I write "9 of 21", never "43%". At this sample size a percentage borrows precision the data does not have, and it hides the denominator a reader needs to judge the claim. Counts with denominators are checkable.
Pattern counts computed from the 420-finding distilled ledger are lower bounds, since the ledger keeps the notable findings rather than all 958; where that applies, the published stat says "at least". Audited apps are referred to only by an anonymized label (Repo 01 through Repo 26) and a generic category such as "food-delivery app". No names, no identifying details, nothing that lets a reader trace a finding back to a specific team.
Honest limitations
26 apps is a real corpus and a small sample. It supports counts and mechanisms. It cannot support population claims about all AI-built apps, so I do not make them.
The sample is not random. The third-party apps are public vibe-coded projects, plus my own five, so there is selection bias toward builders who shipped in public. The window is June and July 2026: AI coding tools and their default output change quickly, and these numbers are a snapshot of that window, refreshed only as new audits enter the corpus.
Some claims the corpus cannot make yet, so the blog does not make them either. There are no per-platform percentages: the corpus spans several AI builders, and no per-builder cohort is large enough to stand alone, so the stats read as mechanism rates in AI-generated apps rather than "X% of apps from tool Y". Averages on thin pillars are avoided too; the revenue-and-billing pillar average rests on 3 apps, so I never cite it.
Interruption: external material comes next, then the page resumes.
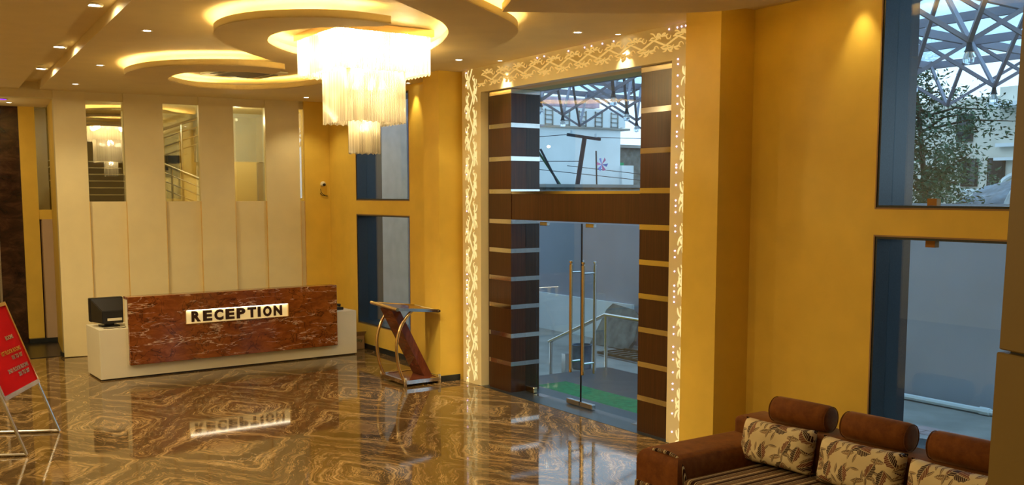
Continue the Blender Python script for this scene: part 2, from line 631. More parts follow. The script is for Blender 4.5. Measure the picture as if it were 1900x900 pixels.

And one internal caveat belongs in public: the recall 1.0 figure is confirmed-findings recall against curated ground truth, not recall against deliberately seeded defects.
Corrections and updates
Posts that cite corpus numbers link their first stat to this page, so every claim has one canonical source. When a fact changes (the corpus grows, a finding is reclassified, a cited number stops holding up) the post's substance is updated and its updated date moves to the day the facts did. Cosmetic date bumps never happen: a date on this site only moves when the content underneath it moved.